Wednesday, May 06, 2009

EBay Good for Archaeologists

If you haven't already seen the story in Archaeology Magazine, Science Daily, Yahoo, or a host of other sources, here's the deal. Ebay makes selling faux antiquities so easy that looting of archaeological sites has decreased.

Professor Charles Stanish of UCLA wrote the article called "Forging Ahead, or how I learned to stop worrying and love EBay." It's a really good article; click on one of the links above to read it in full. What follows is my quickie dissemination of his well-researched facts.

Looting works like this: some poor schmuck robs a grave or stumbles upon a treasure. Said schmuck wants cash--usually to do something frivolous like feed his children--so he sell his find to someone, who sells it to someone, and so on and on.
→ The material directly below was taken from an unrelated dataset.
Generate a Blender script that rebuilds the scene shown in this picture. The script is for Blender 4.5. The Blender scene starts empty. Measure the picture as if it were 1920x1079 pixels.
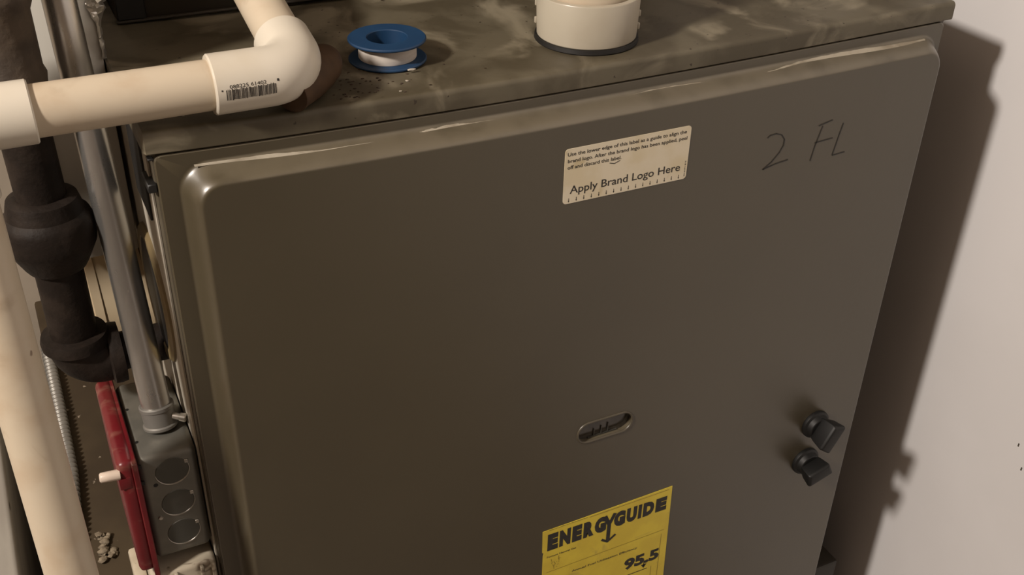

The money's made in the middle; the finder gets little and the customer at the end pays big time.

Selling fakes is a little different. In the past, the fake had to be really good to get a high price from collectors. Naturally, high-end fakes cost more to make and involved skilled artisans.

So in comes EBay, where a low-end, cheaply-produced fake--in fact, a mass-produced ton of cheap fakes--can be shipped out regularly to hundreds of wanna-be collectors all over the globe. Why risk arrest and jail by stomping around old burial grounds at night if you can set up a pottery workshop and sell more goods that way? The finder/producer now gets more money, because he's producing more goods--all day, in a shed, with his friends and neighbors helping out. The only middleman might be the shipping/EBay shop in the nearest town. (I bet there's a shipping dock in the back of this bazaar!) Also, because so many cheap antiques are available, the market for looted goods is impacted. Their price declines. A real win-win scenario.

Thanks to the miracle of online auctions. Ah, technology!